Required work: Look through the data below. Pick out the lines holding the string "follow".

The records:
----------------------------------------

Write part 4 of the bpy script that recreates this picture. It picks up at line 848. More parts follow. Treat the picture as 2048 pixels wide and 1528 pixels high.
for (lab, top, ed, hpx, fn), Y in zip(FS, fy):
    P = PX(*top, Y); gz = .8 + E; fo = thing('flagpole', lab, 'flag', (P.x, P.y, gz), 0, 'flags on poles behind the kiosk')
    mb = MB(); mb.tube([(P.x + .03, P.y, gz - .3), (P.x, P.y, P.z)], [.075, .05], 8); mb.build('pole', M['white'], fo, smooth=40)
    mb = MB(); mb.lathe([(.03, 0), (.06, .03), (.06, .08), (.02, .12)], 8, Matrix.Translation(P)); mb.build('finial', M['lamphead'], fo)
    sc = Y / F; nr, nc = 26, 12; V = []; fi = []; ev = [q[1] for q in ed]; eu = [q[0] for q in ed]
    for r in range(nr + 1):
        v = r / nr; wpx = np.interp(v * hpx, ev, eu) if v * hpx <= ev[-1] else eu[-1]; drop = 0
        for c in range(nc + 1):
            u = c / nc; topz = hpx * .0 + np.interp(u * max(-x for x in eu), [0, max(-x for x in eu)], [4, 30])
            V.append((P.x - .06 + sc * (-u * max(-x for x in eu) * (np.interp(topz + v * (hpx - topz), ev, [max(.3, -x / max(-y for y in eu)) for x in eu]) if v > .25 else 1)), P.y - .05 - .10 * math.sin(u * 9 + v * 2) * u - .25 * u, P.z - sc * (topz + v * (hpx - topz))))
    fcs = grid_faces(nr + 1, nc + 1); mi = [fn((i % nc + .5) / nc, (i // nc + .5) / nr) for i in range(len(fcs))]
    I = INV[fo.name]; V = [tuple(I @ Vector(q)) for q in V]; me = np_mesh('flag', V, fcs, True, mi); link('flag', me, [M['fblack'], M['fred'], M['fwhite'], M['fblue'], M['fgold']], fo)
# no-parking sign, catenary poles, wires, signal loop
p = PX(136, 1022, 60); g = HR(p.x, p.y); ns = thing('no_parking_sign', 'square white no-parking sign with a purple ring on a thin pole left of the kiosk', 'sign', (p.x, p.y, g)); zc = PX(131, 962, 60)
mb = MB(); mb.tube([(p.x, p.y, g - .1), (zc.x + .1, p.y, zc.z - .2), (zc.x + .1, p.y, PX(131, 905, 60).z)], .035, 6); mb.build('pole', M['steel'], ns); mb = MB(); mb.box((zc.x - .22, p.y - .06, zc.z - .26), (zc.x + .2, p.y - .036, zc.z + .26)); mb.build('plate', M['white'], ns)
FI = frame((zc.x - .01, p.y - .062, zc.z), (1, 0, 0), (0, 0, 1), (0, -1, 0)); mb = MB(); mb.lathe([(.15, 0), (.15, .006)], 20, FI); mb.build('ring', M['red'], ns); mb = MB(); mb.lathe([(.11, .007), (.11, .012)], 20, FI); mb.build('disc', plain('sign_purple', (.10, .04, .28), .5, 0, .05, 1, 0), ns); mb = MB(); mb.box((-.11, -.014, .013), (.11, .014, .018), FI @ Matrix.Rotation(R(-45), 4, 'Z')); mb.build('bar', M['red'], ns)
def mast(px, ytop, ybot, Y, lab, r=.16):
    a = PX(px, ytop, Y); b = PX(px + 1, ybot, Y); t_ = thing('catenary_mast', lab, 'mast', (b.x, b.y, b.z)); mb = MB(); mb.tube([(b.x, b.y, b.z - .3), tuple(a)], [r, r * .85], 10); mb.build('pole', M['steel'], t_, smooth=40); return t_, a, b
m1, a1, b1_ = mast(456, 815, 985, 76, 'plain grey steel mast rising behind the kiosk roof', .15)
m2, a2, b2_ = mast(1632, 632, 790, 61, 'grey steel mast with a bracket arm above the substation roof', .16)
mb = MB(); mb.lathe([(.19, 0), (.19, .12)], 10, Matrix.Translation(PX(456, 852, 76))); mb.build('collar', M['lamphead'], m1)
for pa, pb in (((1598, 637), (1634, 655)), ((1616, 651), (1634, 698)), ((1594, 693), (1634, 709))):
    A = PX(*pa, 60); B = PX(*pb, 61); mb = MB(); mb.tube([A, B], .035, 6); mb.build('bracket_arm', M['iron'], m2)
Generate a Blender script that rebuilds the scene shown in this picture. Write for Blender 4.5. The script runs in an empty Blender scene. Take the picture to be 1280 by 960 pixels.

----------------------------------------

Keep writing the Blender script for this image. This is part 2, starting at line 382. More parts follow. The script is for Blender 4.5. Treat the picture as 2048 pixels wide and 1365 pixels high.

----------------------------------------

Answer in full:
Write part 4 of the bpy script that recreates this picture. It picks up at line 848. More parts follow. Treat the picture as 2048 pixels wide and 1528 pixels high.
Keep writing the Blender script for this image. This is part 2, starting at line 382. More parts follow. The script is for Blender 4.5. Treat the picture as 2048 pixels wide and 1365 pixels high.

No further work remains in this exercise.